The New York Times: “These Wild Solitudes” by Meghan O’Rourke, September 7, 2012.
If in “The Invention of Solitude” Auster wrote about his father as a kind of invisible man, a hard-working but undemonstrative parent who floated in and out of his family, in “Winter Journal” he mines his relationship with his mother. She was a tricky character in her own right, Auster realized after she died.
The Guardian: “Winter Journal by Paul Auster – review” by J. Robert Lennon, August 15, 2012.
Indeed, Auster’s literary self-mythologisation is epic. He reminds us that he uses a vintage manual typewriter while “bleeding words onto a page”, and that he enjoys the pleasures, in his home, of a wonderful book-lined room that he and his wife, ingeniously, “both refer to as the library”. He describes himself as “the single self, the lone person […] a silent man cut off from the rest of the world, day after day sitting at his desk for no other purpose than to explore the interior of his own head”. His actions remind him of the great writers of the past, including Joyce and Moliére. “Looking at your right hand,” he tells himself, “as it grips the black fountain pen you are using to write this journal, you think of Keats looking at his own right hand under similar circumstances.”
The Telegraph: “Winter Journal by Paul Auster: review” by Lilian Pizzichini, September 18, 2012.

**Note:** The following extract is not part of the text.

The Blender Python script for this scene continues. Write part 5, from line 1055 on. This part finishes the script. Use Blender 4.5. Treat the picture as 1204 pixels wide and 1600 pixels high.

This volume, now Auster has reached his sixties, turns to the author’s mortality, his very physicality – the body that is beginning to mark time towards his decline. He addresses his body as “you”, and so the reader is included in the solipsistic musings of a 64-year-old man.
The New Yorker: “Briefly Noted―Winter Journal”, September 3, 2012, p. 69.
While at times the book languishes in long, if poetically rendered, lists of addresses and favorite foods, Auster’s ruminations on death, family, memory, and marriage are both poignant and delightful.
On July 9, 2012, publisher McMillian uploaded a video of Paul Auster reading from his book: In Studio: Paul Auster reads from Winter Journal.
NPR: “Paul Auster Meditates On Life, Death And Near Misses” Fresh Air from WHYY, August 23, 2012. An 18 minutes audio interview with Paul Auster about his new book.